* BEGIN INPUT MATERIAL *
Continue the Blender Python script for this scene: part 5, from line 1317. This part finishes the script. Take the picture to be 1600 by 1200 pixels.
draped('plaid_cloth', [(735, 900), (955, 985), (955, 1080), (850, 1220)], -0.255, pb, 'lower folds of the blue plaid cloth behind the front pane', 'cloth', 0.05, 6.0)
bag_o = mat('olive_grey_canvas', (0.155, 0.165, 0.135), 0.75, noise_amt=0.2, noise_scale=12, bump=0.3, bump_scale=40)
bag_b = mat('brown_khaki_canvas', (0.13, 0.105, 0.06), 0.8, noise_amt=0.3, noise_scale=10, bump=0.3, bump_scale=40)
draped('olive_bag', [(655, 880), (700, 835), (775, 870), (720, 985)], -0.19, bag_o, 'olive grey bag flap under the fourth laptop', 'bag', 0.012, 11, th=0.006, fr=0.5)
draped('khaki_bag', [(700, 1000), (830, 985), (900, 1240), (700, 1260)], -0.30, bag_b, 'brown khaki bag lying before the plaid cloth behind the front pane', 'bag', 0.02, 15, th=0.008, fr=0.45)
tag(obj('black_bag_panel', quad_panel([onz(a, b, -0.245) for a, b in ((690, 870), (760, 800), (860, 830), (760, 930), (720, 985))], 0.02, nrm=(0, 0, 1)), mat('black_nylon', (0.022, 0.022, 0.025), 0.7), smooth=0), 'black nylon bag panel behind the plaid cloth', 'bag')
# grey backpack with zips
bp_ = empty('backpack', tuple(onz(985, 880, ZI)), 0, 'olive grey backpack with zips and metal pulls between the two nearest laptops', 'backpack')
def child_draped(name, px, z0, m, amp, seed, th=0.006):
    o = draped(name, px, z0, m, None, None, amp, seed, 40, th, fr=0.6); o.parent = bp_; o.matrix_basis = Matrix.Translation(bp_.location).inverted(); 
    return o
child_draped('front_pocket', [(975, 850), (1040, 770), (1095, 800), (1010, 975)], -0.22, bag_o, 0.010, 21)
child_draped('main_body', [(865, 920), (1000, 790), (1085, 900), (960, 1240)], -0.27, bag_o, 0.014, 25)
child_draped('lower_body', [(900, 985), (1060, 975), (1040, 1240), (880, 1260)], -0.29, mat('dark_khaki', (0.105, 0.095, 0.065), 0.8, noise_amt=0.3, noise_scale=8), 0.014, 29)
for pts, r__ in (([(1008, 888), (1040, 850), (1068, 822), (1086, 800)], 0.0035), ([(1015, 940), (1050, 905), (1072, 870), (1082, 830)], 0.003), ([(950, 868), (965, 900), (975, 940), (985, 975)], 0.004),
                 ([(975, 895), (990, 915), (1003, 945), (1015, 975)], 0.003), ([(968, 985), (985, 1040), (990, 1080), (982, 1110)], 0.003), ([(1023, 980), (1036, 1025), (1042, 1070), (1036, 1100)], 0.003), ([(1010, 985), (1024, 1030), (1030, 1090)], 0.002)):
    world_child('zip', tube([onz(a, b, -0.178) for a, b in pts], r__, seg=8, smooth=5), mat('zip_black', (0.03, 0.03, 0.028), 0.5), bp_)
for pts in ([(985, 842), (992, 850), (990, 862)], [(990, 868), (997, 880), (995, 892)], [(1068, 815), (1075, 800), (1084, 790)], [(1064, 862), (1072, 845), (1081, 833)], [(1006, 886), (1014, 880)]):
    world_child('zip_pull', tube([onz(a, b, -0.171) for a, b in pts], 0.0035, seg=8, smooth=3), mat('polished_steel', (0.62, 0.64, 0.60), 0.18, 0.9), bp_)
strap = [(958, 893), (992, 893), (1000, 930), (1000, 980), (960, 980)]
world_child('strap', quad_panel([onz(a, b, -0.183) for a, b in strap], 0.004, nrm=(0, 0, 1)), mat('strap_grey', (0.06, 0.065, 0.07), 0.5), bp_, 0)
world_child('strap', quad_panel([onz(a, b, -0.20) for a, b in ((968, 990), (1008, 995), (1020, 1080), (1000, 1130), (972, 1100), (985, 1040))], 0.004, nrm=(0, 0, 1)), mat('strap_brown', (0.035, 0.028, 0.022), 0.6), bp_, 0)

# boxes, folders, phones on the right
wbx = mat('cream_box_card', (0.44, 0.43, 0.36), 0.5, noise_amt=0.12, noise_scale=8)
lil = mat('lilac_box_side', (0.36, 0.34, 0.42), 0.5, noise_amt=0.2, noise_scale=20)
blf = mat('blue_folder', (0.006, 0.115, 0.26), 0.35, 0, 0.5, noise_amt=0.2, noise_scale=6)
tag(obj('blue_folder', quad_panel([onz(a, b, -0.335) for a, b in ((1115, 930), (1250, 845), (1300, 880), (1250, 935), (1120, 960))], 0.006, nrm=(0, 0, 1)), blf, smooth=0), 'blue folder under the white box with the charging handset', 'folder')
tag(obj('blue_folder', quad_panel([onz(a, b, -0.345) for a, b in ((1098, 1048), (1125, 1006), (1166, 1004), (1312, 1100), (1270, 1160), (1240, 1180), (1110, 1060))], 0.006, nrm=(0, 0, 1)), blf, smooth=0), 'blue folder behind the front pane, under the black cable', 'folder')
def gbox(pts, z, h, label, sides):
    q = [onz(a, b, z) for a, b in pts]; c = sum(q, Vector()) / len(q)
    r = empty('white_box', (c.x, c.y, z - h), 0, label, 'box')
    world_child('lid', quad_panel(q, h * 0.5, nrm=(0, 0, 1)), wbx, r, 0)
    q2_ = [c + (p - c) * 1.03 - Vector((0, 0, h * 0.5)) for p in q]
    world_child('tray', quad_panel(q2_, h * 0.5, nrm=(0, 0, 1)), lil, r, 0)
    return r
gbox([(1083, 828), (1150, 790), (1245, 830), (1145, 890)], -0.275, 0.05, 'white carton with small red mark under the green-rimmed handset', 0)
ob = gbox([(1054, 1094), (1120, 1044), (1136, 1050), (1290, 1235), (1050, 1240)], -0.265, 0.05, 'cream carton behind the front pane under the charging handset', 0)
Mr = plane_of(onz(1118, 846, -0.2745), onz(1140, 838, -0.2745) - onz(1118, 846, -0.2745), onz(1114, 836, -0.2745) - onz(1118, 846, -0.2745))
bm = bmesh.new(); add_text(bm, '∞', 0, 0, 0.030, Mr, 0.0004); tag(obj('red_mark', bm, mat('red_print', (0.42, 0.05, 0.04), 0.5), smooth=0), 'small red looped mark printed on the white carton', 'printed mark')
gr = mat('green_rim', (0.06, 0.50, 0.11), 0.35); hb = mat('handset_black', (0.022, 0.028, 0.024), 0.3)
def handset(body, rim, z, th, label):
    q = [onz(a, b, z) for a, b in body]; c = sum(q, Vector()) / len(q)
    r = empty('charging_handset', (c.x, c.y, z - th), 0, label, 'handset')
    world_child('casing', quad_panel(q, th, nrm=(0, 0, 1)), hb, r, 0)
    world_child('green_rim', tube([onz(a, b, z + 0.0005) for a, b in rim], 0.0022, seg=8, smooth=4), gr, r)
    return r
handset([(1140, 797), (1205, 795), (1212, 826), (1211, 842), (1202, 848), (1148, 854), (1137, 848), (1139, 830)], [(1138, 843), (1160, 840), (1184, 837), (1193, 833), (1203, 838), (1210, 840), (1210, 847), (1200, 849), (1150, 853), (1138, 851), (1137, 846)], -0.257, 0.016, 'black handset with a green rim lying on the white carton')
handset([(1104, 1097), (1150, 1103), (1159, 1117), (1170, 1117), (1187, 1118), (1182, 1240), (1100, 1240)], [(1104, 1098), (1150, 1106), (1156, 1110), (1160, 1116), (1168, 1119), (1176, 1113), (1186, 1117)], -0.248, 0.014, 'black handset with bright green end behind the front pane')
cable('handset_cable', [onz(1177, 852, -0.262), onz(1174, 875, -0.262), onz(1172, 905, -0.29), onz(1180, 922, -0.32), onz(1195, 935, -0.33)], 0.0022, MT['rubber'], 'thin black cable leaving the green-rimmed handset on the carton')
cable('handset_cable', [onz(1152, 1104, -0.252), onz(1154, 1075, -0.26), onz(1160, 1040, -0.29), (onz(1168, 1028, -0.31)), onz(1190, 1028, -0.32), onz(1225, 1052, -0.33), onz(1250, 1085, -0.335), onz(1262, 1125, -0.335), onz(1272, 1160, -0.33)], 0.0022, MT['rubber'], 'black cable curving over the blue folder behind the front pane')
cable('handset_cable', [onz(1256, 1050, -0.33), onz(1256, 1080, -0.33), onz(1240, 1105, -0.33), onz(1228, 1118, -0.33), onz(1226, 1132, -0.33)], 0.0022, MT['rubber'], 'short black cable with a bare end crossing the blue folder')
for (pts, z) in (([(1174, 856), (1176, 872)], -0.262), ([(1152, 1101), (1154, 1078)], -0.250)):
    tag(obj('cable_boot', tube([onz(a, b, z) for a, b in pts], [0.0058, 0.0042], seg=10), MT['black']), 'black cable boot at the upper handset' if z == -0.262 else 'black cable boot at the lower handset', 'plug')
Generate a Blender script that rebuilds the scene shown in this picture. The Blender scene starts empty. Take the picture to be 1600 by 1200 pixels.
* END INPUT MATERIAL *
Pick out lines containing the word "Blender", each one as written.

EXERCISE RESPONSE:
Continue the Blender Python script for this scene: part 5, from line 1317. This part finishes the script. Take the picture to be 1600 by 1200 pixels.
Generate a Blender script that rebuilds the scene shown in this picture. The Blender scene starts empty. Take the picture to be 1600 by 1200 pixels.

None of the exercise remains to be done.